Friday, May 21, 2010

Virtual Tours

I rather like virtual tours. Often you can see more in a virtual tour than you can in the actual visit...for one thing, there is no time limit.
I found that Rome was so intense that I could not comprehend the half of it! The brain would go into overload, and nothing more would filter in! The Vatican and the Vatican Museum is a fine example of a place that one could spend a lifetime and still not have it all sink in. For instance, as you follow the "green path" on your guide through the Vatican Museum, you go through a dozen huge rooms, all decorated in frescoes by great masters like Titian and Michelangelo. But everybody rushes past them as if they were tiles on the subway because at the end of the "green path" is the ultimate room, the Sistine Chapel.
I lingered over the path and saw (and photographed) many great masters. You can see them up close, and I am sorry to say that many have been damaged by hand prints and finger stains, not all of them at two year old level!
Frescoe art is actually done by slathering on a thin layer of plaster, and blowing powdered paint onto it through straws. The effect is that of airbrushing. The soft lines and rich light and shadow effects were not achieved again until the invention of the airbrush in the early twentieth century. All those pictures of Michelangelo on his back with a paintbrush in his hands...well now you have to re-thing that!
They would usually have a "cartoon" made from paper which they would pin to the wall, that had the outline of the picture. Then a star wheel would be wheeled through the paper to leave a row of dents in the soft plaster. Often the artist would "pounce" the paper. Pouncing is when you take a little cloth bag containing charcoal and bang in onto the paper...this would allow some of the dust to come through the holes made by the star wheel and mark the outline.

Anyway, the result of a good technique combined with genius will give you this...

http://www.vatican.va/various/cappelle/sistina_vr/index.html

I hope that you don't spend more than two or three hours on that link....evil grin!

3 comments:

Middle Child said...

Am going to have a look - I was interested to read about the blowing of powdered paint onto the wet plaster...might have a go...just hope that unlike Bill Clinton I don't inhale!

STAG said...

The source for my info is the Vatican Museum itself. The plaques which describe the exhibits are a wealth of information.

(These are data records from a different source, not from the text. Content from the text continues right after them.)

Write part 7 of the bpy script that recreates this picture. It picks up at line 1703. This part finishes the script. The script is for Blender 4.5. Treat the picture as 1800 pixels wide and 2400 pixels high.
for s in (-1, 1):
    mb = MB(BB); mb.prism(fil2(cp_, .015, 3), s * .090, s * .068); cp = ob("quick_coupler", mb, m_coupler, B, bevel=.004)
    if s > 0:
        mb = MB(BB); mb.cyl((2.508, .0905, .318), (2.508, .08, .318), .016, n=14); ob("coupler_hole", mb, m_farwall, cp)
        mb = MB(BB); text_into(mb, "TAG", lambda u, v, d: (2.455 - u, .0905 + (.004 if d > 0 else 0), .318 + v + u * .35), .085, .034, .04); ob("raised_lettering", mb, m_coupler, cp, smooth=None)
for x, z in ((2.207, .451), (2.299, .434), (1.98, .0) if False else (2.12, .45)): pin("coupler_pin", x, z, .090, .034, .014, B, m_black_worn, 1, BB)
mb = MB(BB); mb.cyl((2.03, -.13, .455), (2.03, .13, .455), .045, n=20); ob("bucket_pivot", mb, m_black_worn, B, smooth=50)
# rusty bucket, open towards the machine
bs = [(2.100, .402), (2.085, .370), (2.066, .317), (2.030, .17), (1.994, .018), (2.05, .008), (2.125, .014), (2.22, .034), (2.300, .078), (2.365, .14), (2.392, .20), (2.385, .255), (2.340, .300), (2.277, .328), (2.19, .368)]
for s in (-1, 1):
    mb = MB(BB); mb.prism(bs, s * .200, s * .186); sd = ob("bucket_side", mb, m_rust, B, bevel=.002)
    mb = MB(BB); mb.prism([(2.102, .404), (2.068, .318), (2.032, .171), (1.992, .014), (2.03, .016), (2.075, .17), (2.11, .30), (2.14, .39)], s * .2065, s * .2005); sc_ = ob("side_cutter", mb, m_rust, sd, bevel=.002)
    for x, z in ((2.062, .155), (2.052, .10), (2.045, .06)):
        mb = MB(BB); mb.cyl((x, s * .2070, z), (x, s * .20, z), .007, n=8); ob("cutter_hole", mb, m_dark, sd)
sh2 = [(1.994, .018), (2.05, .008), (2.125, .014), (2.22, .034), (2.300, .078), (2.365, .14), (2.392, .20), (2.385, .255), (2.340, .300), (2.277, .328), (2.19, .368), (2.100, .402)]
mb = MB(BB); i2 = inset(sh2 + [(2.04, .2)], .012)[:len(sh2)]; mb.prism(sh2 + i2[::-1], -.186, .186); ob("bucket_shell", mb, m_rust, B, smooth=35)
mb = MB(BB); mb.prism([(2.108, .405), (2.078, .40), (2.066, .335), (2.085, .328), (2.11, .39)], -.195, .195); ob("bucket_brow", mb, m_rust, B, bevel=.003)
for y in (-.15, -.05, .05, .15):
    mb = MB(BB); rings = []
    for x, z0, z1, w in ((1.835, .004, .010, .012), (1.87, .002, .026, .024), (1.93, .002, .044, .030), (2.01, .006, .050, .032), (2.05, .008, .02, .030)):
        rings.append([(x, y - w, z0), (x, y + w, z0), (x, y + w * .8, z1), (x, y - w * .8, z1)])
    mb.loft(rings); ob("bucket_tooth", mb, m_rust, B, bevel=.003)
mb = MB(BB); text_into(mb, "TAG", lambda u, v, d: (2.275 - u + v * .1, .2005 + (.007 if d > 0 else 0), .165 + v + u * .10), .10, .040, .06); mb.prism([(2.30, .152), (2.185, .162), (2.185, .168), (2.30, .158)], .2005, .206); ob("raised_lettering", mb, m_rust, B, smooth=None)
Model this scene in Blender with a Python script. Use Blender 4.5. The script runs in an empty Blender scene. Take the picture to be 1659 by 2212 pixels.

Wikipedia states that he used washes.

"Michelangelo painted onto the damp plaster using a wash technique to apply broad areas of colour, then as the surface became drier, he revisited these areas with a more linear approach, adding shade and detail with a variety of brushes. For some textured surfaces, such as facial hair and woodgrain, he used a broad brush with bristles as sparse as a comb. Altogether, Michelangelo's techniques show the skill that one would expect of Ghirlandaio's greatest pupil. He employed all the finest workshop methods and best innovations, combining them with a diversity of brushwork and breadth of skill far exceeding that of the meticulous Ghirlandaio.[nb 2]

the problem with washes is that they are NOT like air brush...though when done correctly, you can get an airbrush sort of effect. What usually happens is that successive washes don't really deepen the colour, but they can mix smoothly from one part of the painting to another. My old art teacher told me that "washes are good for controlling light and shadow, not so good for colours."

Fresco is done with many impliments, the powdered pigments blown onto the surface still need to be pounded into the plaster in a process called verdaccio, and layers of colour have to be laid down in the "golden hour", that hour in the process where the plaster is just starting to crystalize and you have to colour the crystals.

Here is a wonderful description of how to do frescoes. The artist is a far better descriptor than I am, and please, follow this link. Its worth it.

http://www.muralist.org/fresco/painting.html

coastalcutie2000 said...

I wish my computer wasn't quite so old. I cannot utilize most links, boo hiss! Oh well, I'm sure the link is fantastic.